Thursday 13th November 2025 (Conductor: Natalia Luis-Bassa)
OUO’s long-time Principal Guest Conductor Natalia Luis-Bassa returned to the Sheldonian Theatre in a concert that featured Tchaikovsky’s 4th Symphony (1878), a powerful and emotionally charged work that explores fate, struggle, and personal turmoil. Tchaikovsky moves from melancholy to frenzied energy, before culminating in a triumphant finale in which joy and resilience overcomes.
In the first half, the orchestra played Bela Bartok’s Concerto for Orchestra (1943), a soloistic showcase! Blending Hungarian folk influences with 20th century harmonies and dynamic rhythm drive, Bartok moves similarly from darkness to triumph, echoing his years of exile and enduring optimism.
Friday 21st November 2025 (Conductor: Louis Benneyworth)
The Oxford University Sinfonietta presented its Michaelmas Term 2025 concert: Symphonic Stories, inviting listeners young and old to be taken on a journey through orchestral and narrated stories. The evening began with Prokofiev's narrated Peter and the Wolf, which assigns each orchestral instrument to a farmyard animal, before Wiseman's The Fairytale of the Selfish Giant, which takes inspiration from Oscar Wilde's fairytale about a giant who learns to show compassion. The evening concluded with Britten's Young Person's Guide to the Orchestra, which guides the listener through each section of the orchestra before a vast tutti fugue.
Saturday 14th February 2026 (Conductor: Peter Stark) (Soloist: Lilya Zilberstein)
OUO joined Conductor Peter Stark at the Sheldonian Theatre for a programme of Prokofiev, Boulanger and Ravel. The orchestra was delighted to be joined by internationally-renowned soloist Lilya Zilberstein to perform Prokofiev's witty and virtuosic 3rd Piano Concerto. Zilberstein regularly appears with major orchestras such as the Berlin Philharmonic, London Symphony Orchestra and the Chicago Symphony Orchestra, collaborating with conductors such as Gustavo Dudamel, Claudio Abbado and Michael Tilson Thomas, and has recorded over 20 albums for Deutsche Grammophon and EMI Classics.

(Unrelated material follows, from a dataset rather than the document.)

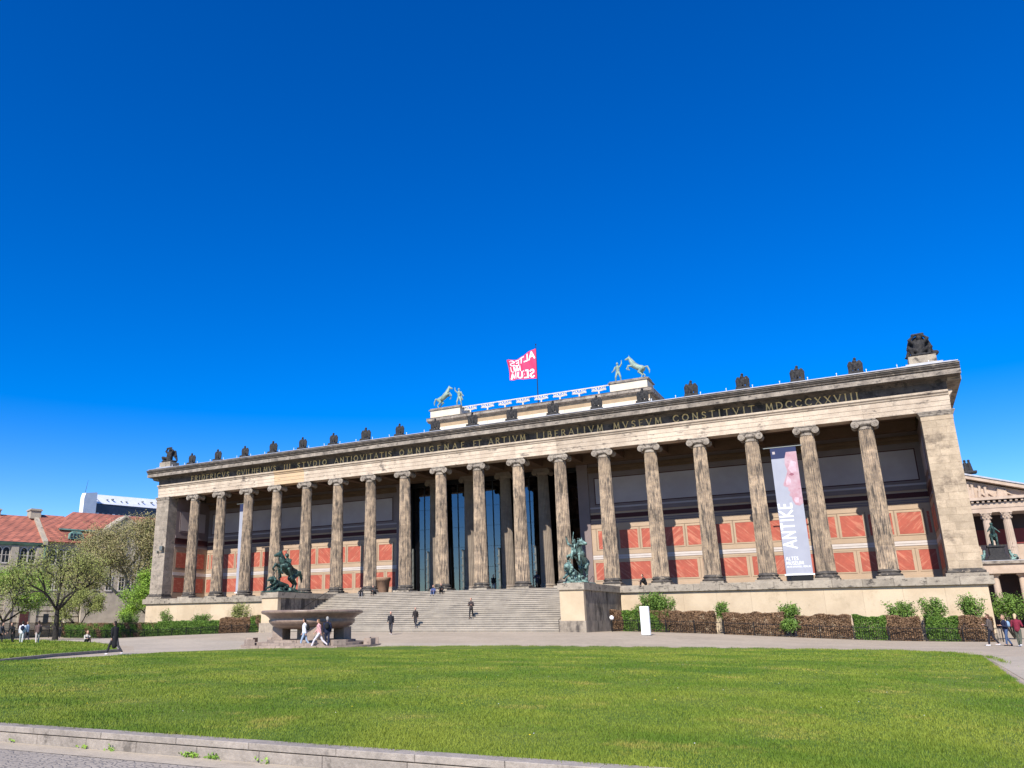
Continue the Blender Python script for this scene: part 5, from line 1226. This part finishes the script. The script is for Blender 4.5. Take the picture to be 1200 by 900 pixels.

The second half featured Lili Boulanger's vibrant D'un matin de Printemps, filled with luminous colour and rhythmic energy capturing the optimism of a spring morning. Also featuring was Suites 1 & 2 from Ravel's kaleidoscopic ballet Daphnis et Chloé, an evolutionary ballet score depicting a mythical tale of love between shepherds, nymphs and gods.